May Our Minds Be Blown – Just Right — Daisy Eris Campbell(MinorLits 02/05/2017 Essays & features)
I want to take you back to a moment I experienced about eight years ago. It’s a few weeks after my father, Ken Campbell’s, sudden and untimely death. I’m standing on the corner of two cobbled streets in Liverpool in the rain. And I’m looking at a bust of CG Jung. And that’s kind of weird because right at that moment I’m halfway through an essay about Carl Jung for a Master’s degree I’m doing. But that’s not why I’m there.
Stood next to me is Prunella Gee, Chris Langham and a guy called Peter O’Halligan. We’re all looking up at this bust of Carl Jung.
It’s there because Carl Jung had a dream about Liverpool and he wrote about it in his book, Memories, Dreams and Reflections. He said he thought it may be the most important dream he’d ever had. And he realised that in his dream, Liverpool was the Pool of Life.
I’m writing this essay about Jung’s ideas of the collective unconscious and synchronicity, a phrase he coined, and now I find myself looking at this bust of his head. And that bust has only been erected because of the tireless campaigning of Peter O’Halligan, who’s standing next to me.
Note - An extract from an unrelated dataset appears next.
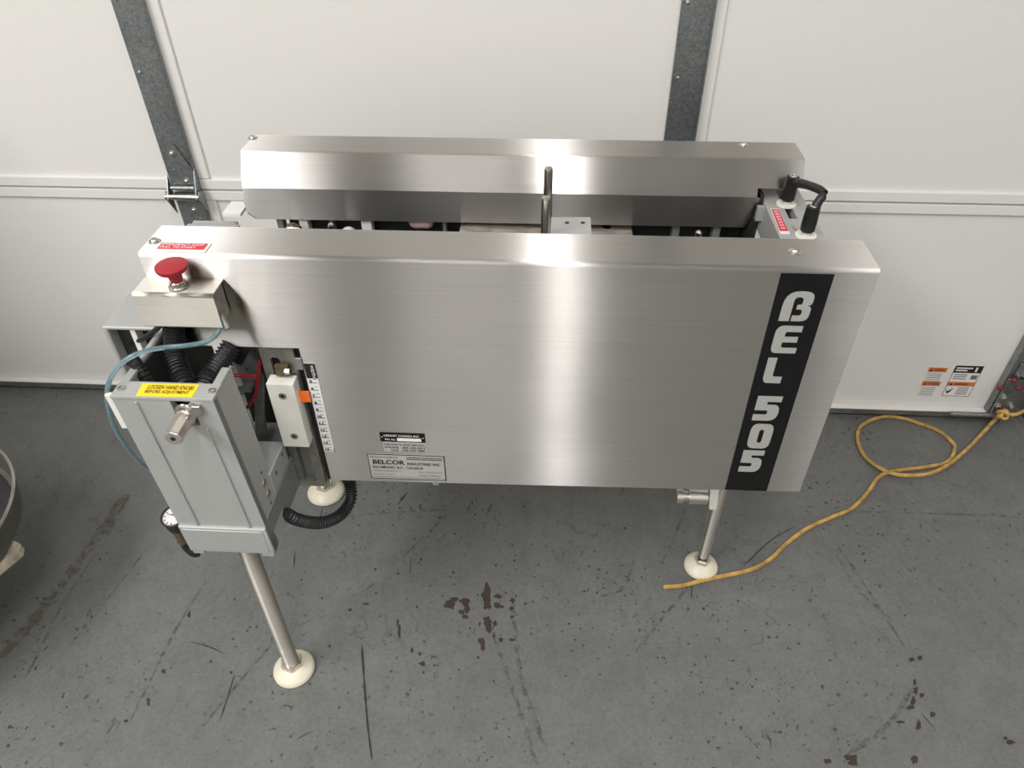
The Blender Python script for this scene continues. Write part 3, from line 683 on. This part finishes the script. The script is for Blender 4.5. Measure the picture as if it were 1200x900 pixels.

Because Peter O’Halligan is sure that this very spot is the exact spot that Jung dreamt about.
But just to the side of this bust is another unusual thing – it’s a plaque, set into the wall, which commemorates The Liverpool School of Language, Music, Dream and Pun.
This has also only been erected due to the tireless campaigning of Peter O’Halligan.
Because just over 30 years previously, which is when O’Halligan first found this illustrious Jung-Dream site, he also noticed that the building on the corner of these two streets – just along from where the Beatles first performed – was derelict. And so he adopted it, set up a caff, and called it The Liverpool School of Language, Music, Dream and Pun.
And the first production to be staged in a room above the caff, was an eighteen hour epic called Illuminatus!, directed by my father, Ken Campbell, starring (amongst many many others) my mother, Prunella Gee as Eris, Goddess of Chaos and Confusion, and co-adapted with Chris Langham from a novel by Robert Shea and Robert Anton Wilson.
And there we all are now, and I say “It’s weird because right now I’m in the middle of an essay about Jung“, then I realise that, although I’m doing a distance-learning Master’s degree, I am actually studying at John Moores University, based in Liverpool.
And Peter O’ Halligan tells me that John Moores knew my dad’s dad, my grandfather, who I never met, they were both from just outside Liverpool, and John Moores offered my grandfather the opportunity to get involved with his new business venture, but my grandfather declined. It was the football pools! Which made John Moores a multi-millionaire, which was how come he’d had enough money to build a whole university, where I was right now studying Carl Gustav Jung.